▸ **Written problem**
Take every line that has the string "were" and copy it out.

▸ **Records supplied**

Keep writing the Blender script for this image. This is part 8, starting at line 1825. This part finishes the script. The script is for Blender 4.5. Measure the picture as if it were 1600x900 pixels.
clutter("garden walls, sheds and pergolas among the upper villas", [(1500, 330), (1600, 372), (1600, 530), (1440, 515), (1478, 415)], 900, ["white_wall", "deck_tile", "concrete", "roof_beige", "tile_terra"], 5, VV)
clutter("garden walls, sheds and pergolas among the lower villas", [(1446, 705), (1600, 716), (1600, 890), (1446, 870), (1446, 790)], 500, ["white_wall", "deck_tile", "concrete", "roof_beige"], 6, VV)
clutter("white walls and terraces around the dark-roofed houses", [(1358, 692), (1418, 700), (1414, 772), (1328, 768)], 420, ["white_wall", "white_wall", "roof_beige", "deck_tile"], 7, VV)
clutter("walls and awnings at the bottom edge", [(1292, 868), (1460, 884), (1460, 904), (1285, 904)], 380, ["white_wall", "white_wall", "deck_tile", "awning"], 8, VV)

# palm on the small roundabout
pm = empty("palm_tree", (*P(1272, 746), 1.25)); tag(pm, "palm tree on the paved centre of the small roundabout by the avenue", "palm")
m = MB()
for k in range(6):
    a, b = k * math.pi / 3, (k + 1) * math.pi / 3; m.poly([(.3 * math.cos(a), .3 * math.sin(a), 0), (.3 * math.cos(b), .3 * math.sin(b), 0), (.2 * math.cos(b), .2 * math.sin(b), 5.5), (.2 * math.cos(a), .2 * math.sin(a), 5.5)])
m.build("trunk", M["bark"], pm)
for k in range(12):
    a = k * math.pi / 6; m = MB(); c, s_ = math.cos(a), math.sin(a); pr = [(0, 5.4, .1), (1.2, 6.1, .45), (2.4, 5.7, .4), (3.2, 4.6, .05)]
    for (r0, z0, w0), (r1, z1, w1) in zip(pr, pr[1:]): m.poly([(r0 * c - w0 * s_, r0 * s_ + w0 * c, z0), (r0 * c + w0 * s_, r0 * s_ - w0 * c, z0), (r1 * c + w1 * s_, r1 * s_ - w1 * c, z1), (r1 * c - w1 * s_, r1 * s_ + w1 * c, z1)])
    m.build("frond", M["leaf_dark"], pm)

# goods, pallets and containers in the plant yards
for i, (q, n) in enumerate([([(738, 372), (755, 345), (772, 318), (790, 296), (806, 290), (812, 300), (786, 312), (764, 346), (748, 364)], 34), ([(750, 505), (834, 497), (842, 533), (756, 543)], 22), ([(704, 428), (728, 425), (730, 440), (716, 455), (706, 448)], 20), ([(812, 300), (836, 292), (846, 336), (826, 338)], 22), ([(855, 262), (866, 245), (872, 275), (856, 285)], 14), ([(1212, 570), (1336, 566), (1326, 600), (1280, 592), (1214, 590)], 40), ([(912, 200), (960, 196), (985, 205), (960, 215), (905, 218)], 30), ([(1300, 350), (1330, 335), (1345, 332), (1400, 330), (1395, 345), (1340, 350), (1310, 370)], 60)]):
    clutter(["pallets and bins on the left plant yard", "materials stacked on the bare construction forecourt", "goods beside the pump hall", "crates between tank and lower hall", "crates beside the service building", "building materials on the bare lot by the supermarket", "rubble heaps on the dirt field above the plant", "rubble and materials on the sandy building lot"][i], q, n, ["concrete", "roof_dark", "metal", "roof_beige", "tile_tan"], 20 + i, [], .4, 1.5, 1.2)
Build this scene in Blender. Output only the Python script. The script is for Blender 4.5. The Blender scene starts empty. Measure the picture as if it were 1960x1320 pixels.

▸ **Solution to the problem**
Keep writing the Blender script for this image. This is part 8, starting at line 1825. This part finishes the script. The script is for Blender 4.5. Measure the picture as if it were 1600x900 pixels.
Build this scene in Blender. Output only the Python script. The script is for Blender 4.5. The Blender scene starts empty. Measure the picture as if it were 1960x1320 pixels.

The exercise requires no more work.